Le scene si susseguono svelte, interrotte da un buio che piomba all’improvviso e prepara alla situazione successiva, senza perdere il ritmo agrodolce che caratterizza lo spettacolo. Cannavacciuolo modula il suo corpo sinuoso e incisivo per marcare lo spazio scenico, riempito dalla sua energia forte, mediterranea, drammatica, concedendosi interamente al pubblico con uno charme vissuto, senza fronzoli. Gli attori che lo accompagnano sono valide spalle e riescono ad affrescare quel piccolo, movimentato mondo nel mondo, in cui ancora pulsa un barlume di umanità.

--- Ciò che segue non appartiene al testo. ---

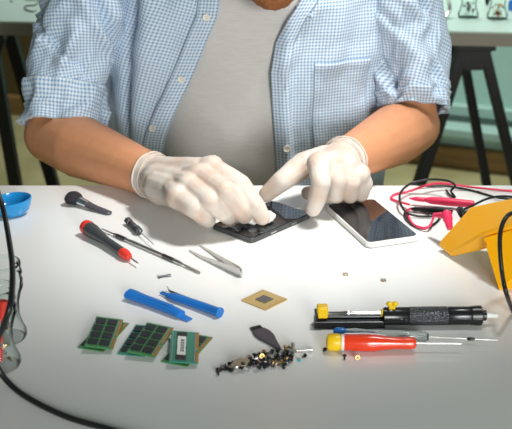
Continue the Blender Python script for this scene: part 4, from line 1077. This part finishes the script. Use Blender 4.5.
o = MB().prism([(-.010, -.003), (.006, -.005), (.011, .002), (.002, .007), (-.006, .005)], -.0004, .0004).build('foil_piece', M['tan'], bevel=.0002); o.location = P(240, 363, TT + .0086); o.rotation_euler = (R(18), R(-6), .2); tag(o, 'flat tan foil piece lying on the left of the screw pile', 'foil')
for px, py, lb in ((229, 371, 'left end'), (299, 361, 'right end')):
    o = MB().box((0, 0, .0013), (.0036, .0028, .0026)).build('teal_connector', M['teal'], smooth=False, bevel=.0003); o.location = P(px, py); tag(o, 'tiny teal connector at the %s of the screw pile' % lb, 'connector')

#@@LIGHT
# ---------------------------------------------------------------- light
wld = bpy.data.worlds.new('world'); sc.world = wld; wld.use_nodes = True
bg = wld.node_tree.nodes['Background']; bg.inputs[0].default_value = (.80, .96, .88, 1); bg.inputs[1].default_value = .11
def area(name, loc, target, size, power, color=(1, 1, 1), sy=None):
    l = bpy.data.lights.new(name, 'AREA'); l.energy = power; l.color = color; l.size = size
    if sy: l.shape = 'RECTANGLE'; l.size_y = sy
    o = bpy.data.objects.new(name, l); COL.objects.link(o); o.location = loc
    o.rotation_euler = (Vector(target) - Vector(loc)).to_track_quat('-Z', 'Y').to_euler(); return o
def spot(name, loc, target, energy, size, blend, soft, color):
    sl = bpy.data.lights.new(name, 'SPOT'); sl.energy = energy; sl.spot_size = R(size); sl.spot_blend = blend; sl.shadow_soft_size = soft; sl.color = color
    o = bpy.data.objects.new(name, sl); COL.objects.link(o); o.location = loc
    o.rotation_euler = (Vector(target) - Vector(loc)).to_track_quat('-Z', 'Y').to_euler()
spot('fill_back', (.4, 3.25, 2.6), (.4, 3.35, 0), 215, 84, .5, .25, (.95, 1, .95))  # added fill spot, no fixture here; brightens the back table and its surroundings
spot('lamp_over_table', (.40, 1.47, 1.95), (.02, 1.53, .75), 88, 45, 1.0, .12, (1, .985, .955))
area('fill_front', (.8, -1.5, 1.45), (0, 1.8, .93), .9, 76, (.98, 1, .98))  # added fill light behind the camera, lifts the shirts without flooding the table
sc.cycles.transmission_bounces = 16; sc.cycles.max_bounces = 16
sc.view_settings.view_transform = 'Standard'; sc.view_settings.look = 'None'; sc.view_settings.gamma = 1; sc.view_settings.exposure = 0
sc.view_settings.use_curve_mapping = False
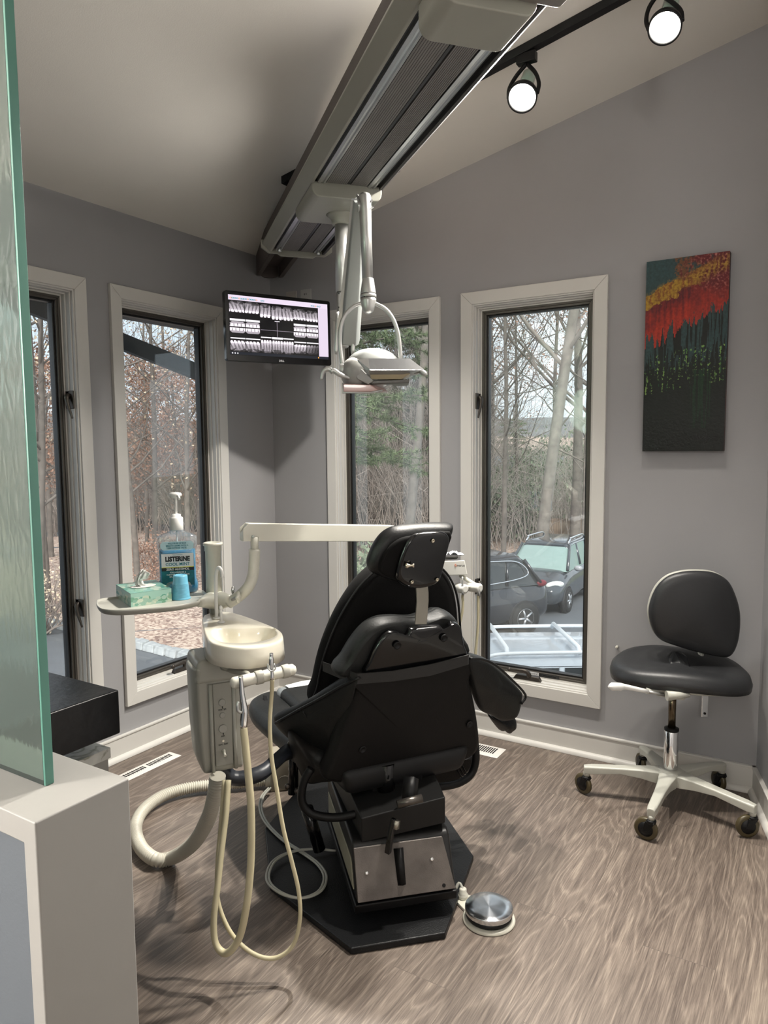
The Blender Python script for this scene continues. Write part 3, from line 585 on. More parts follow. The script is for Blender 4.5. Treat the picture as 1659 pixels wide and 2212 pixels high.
painted('screen', 360, 200, lambda u, v: MP(-sw/2+sw*u, -sh/2+.006+sh*v, .0012), xray_screen(), attr_mat('screen_picture', .25, emit=1.08), t)
text_obj('DELL', .013, mat('badge_grey', (.25, .25, .26, 1), .4), lambda x, y, z: MP(x, y-MH/2+.0125, .0012+z), t, bold=.0004)
b = MB(); cw = Vector((.04, -.04, ctr.z)); b.tube([MP(0, 0, -.05), MP(0, 0, -.12), (MP(0, 0, -.12)+cw)/2+Vector((.05, .0, 0)), cw+Vector((.02, -.02, 0))], .016, 10); b.build('wall_arm', BLK, t)
b = MB(); b.prism(rrect(.09, .16, .01), lambda x, y, h: cw+Vector((x*.707+h*.707, x*.707-h*.707, y)), -.02, .0); b.build('wall_bracket', BLK, t, bevel=.002)
# ================================================================ DENTAL CHAIR
an = math.radians(12); UA = AV*math.cos(an)-BV*math.sin(an); UB = BV*math.cos(an)+AV*math.sin(an); U0 = L(.31, .11, 0)
ZV = Vector((0, 0, 1))
def U(t, b, z): return U0+UA*t+UB*b+ZV*z
def TU(u, v, t0, lean=.2, zr=.45): return PLN(u, v, U0+UA*t0+ZV*zr, UA+ZV*lean)
def smooth_loop(pts, sub=4):
    n = len(pts); out = []
    for i in range(n):
        a, b_, c, d = pts[i-1], pts[i], pts[(i+1) % n], pts[(i+2) % n]
        for k in range(sub):
            t = k/sub; out.append(.5*((2*b_)+(c-a)*t+(2*a-5*b_+4*c-d)*t*t+(3*b_-a-3*c+d)*t**3))
    return out
def pillow(b, loop, n, th, inset=.02, puff=.0, mi=0):
    """closed outline pushed along n with softly rounded edges on both sides"""
    c = sum(loop, Vector())/len(loop); R = []
    for k, (h, s) in enumerate(((0, 2.2), (.04, 1.3), (.15, .55), (.35, .12), (.5, 0), (.65, .12), (.85, .55), (.96, 1.3), (1, 2.2))):
        R.append([p+(c-p).normalized()*min(inset*s, (c-p).length*.5)+n*(th*h+puff*(-1 if h == 0 else 1 if h == 1 else 0)*.0) for p in loop])
    o = len(b.v); b.rings(R, cap=False)
    m_ = len(loop)
    for idx, sgn in ((0, -1), (len(R)-1, 1)):     # domed caps
        rows = [R[idx]]; 
        for q in (.72, .4, .12): rows.append([c+(p-c)*q+n*(th*(0 if idx == 0 else 1)-0)+n*sgn*puff*(1-q*q)-(0*n) + ((R[idx][0]-R[idx][0])) for p in R[idx]])
        # keep the cap in the plane of its own ring
        rows2 = [rows[0]]
        cc = sum(R[idx], Vector())/m_
        for q in (.72, .4, .12): rows2.append([cc+(p-cc)*q+n*sgn*puff*(1-q*q) for p in R[idx]])
        b.rings(rows2, cap=False); b.f.append([len(b.v)-m_+j for j in range(m_)]); b.sm.append(True); b.mi.append(mi)
    return b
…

Torniamo alla trama: la chiusura interiore del padre si apre a uno spiraglio di speranza, quando il figlio torna sotto forma di spirito nella casa che l’ha visto crescere. Sulle prime credendo di essere impazzito, egli si convince poi di udire veramente la voce del suo ragazzo. Inizia così una nuova fase, un confronto divertente e a tratti commosso tra i due, fatto del riepilogo degli ultimi istanti di vita e di episodi passati, che fanno luce su un rapporto tenero e sincero. Da questa rinnovata confidenza nascerà anche la soluzione per risolvere una pericolosa questione, che affiora nel momento in cui la camorra fa il suo ingresso nella vicenda. L’amico e vicino di casa, proprietario di una pizzeria, è minacciato da due famigerati fratelli che a suo tempo gli concessero un prestito. Inaspettatamente, la salvezza arriva proprio grazie a una predizione fortunata e provvidenziale rivelata dal figlio -che riesce a “sentire” gli avvenimenti futuri- al padre, svoltando il corso degli eventi.

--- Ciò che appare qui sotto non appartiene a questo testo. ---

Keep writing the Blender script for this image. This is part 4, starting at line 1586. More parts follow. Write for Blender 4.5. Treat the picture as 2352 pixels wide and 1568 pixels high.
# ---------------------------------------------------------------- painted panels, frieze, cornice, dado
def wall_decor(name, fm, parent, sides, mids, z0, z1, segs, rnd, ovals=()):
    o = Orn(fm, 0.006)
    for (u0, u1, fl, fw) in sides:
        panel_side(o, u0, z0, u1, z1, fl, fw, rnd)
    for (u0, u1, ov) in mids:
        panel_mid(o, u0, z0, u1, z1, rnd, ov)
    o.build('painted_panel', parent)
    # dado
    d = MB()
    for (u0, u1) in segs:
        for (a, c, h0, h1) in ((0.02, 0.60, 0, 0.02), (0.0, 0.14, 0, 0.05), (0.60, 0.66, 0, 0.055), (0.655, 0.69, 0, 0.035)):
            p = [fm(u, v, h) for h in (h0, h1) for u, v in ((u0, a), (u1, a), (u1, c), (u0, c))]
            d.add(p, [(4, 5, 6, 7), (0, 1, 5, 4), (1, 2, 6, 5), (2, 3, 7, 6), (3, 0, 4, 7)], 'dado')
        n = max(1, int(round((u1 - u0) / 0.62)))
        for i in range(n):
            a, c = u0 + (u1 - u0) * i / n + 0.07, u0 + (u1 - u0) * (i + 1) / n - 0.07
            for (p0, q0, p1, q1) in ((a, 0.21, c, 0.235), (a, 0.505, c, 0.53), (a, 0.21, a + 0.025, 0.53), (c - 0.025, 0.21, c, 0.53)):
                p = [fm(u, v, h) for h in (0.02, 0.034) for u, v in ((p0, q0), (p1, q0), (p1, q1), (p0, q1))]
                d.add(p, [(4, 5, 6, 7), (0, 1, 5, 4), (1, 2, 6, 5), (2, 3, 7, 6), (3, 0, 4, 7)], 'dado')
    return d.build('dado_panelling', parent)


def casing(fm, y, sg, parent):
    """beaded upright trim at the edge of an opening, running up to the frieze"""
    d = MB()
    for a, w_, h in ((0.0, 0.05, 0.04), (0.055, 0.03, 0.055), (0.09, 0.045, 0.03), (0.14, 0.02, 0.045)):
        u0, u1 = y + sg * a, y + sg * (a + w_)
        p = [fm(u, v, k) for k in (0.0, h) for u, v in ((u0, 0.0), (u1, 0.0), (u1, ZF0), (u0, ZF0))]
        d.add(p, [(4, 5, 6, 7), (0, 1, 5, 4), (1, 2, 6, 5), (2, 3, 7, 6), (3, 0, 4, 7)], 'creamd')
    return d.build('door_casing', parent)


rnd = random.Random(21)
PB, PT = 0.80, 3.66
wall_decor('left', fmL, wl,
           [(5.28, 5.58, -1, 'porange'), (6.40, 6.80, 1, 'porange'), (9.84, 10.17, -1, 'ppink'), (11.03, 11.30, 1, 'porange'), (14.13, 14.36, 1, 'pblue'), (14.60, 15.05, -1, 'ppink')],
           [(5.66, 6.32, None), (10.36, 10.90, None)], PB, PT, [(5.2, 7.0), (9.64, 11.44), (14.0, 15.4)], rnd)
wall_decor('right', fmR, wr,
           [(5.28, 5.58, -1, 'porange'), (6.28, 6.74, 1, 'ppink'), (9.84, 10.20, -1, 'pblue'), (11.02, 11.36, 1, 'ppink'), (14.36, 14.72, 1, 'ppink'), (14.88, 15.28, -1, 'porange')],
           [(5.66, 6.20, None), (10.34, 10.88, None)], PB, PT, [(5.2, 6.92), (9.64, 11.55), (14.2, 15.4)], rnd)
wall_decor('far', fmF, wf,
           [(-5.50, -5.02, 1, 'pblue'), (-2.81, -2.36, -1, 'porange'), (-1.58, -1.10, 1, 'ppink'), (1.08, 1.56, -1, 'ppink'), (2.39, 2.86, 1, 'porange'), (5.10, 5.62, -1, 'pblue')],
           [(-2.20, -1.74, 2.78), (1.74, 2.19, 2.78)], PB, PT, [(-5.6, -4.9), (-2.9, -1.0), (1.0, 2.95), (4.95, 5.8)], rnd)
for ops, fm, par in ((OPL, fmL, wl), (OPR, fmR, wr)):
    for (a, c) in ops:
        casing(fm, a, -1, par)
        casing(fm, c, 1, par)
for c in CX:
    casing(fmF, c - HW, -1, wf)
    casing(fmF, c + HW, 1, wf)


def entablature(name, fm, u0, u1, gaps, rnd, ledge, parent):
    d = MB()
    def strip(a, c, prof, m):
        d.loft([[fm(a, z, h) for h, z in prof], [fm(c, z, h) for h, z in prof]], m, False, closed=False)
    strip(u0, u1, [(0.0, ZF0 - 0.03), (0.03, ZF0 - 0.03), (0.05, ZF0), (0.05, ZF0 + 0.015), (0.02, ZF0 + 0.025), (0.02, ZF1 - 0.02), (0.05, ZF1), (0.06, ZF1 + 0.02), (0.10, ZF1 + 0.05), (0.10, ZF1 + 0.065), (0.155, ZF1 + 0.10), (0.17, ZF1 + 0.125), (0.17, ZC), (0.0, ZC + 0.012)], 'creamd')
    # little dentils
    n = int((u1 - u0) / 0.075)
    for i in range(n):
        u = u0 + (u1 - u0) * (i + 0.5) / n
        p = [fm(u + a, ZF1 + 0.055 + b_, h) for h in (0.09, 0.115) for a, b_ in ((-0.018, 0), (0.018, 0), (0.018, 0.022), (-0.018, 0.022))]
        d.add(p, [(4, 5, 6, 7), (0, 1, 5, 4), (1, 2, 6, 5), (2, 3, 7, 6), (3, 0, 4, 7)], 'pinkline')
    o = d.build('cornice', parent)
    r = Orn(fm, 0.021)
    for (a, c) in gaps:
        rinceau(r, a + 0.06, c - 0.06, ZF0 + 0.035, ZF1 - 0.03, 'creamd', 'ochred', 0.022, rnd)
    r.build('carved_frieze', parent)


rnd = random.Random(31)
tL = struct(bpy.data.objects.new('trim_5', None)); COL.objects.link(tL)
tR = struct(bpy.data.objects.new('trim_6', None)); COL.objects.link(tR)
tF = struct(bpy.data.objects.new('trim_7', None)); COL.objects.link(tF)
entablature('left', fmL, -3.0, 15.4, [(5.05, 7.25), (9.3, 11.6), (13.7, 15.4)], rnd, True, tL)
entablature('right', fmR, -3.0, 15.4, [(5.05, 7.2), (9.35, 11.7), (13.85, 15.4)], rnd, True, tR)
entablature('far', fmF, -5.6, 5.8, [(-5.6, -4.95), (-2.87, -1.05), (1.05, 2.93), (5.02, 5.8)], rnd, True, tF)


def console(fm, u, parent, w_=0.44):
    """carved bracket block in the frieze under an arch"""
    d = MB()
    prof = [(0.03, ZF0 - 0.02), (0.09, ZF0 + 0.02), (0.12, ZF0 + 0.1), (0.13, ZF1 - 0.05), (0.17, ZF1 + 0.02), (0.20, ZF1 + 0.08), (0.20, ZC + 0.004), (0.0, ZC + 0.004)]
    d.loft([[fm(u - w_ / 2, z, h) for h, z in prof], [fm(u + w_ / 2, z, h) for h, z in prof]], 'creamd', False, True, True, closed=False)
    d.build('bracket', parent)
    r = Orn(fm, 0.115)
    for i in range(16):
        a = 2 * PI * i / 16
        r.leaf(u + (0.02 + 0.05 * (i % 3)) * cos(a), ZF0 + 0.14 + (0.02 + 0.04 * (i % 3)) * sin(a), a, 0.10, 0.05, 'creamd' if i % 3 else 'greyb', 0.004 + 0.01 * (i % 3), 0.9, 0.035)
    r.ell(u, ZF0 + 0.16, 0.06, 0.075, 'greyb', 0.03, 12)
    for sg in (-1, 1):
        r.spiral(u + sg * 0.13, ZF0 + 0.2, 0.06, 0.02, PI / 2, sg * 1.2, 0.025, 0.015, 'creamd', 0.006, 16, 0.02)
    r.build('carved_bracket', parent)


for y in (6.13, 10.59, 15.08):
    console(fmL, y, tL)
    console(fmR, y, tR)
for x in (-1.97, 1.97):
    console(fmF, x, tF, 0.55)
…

L’invisibile che c’è è una storia d’amore che si muove su una traiettoria di sofferenza, come il trenino elettrico sulla scena segue instancabile le rotaie. Decantato omaggio, questo, alla ricerca dell’equilibrio e di una nuova motivazione nella vita di un uomo, dopo una grave perdita, una stupida crudeltà del caso. Il teatro si fa qui ponte tra umorismo e intimità, provocando risate brillanti che sfumano in un vivo fremito. Gennaro Cannavacciuolo riesce sempre a comunicare la profondità priva di clamore, che riconcilia il personaggio con la persona, la persona con il suo doppio, il sé con se stesso.
L’invisibile che c’è è un’opera da salvaguardare.